## Your task
Present every line in which the string "scene" appears.

## Information provided
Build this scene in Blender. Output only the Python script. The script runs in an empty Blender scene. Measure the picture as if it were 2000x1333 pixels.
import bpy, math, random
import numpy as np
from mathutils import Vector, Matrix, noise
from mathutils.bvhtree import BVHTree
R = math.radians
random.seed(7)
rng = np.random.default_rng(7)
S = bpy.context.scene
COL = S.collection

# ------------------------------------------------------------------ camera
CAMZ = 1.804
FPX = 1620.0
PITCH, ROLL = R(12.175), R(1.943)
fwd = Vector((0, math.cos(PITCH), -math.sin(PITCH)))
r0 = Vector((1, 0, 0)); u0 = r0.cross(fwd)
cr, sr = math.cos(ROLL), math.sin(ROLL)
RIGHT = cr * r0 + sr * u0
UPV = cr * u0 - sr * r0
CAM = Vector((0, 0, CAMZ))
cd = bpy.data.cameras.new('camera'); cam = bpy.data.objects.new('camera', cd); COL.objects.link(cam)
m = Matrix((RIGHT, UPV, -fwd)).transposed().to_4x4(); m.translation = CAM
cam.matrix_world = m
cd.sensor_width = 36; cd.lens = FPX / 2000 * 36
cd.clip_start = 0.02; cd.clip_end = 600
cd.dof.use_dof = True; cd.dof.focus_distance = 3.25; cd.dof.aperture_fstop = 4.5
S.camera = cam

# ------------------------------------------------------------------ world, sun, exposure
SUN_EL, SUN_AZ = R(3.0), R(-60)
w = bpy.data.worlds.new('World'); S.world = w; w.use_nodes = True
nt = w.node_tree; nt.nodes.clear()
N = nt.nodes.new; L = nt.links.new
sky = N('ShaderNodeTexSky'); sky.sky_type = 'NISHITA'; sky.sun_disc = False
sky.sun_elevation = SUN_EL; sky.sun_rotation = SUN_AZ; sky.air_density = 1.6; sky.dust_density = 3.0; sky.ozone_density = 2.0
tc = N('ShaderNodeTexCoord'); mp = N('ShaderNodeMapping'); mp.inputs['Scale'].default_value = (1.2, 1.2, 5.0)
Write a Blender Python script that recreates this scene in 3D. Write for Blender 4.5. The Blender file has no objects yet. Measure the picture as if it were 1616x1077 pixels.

## Completed task
Build this scene in Blender. Output only the Python script. The script runs in an empty Blender scene. Measure the picture as if it were 2000x1333 pixels.
S = bpy.context.scene
Write a Blender Python script that recreates this scene in 3D. Write for Blender 4.5. The Blender file has no objects yet. Measure the picture as if it were 1616x1077 pixels.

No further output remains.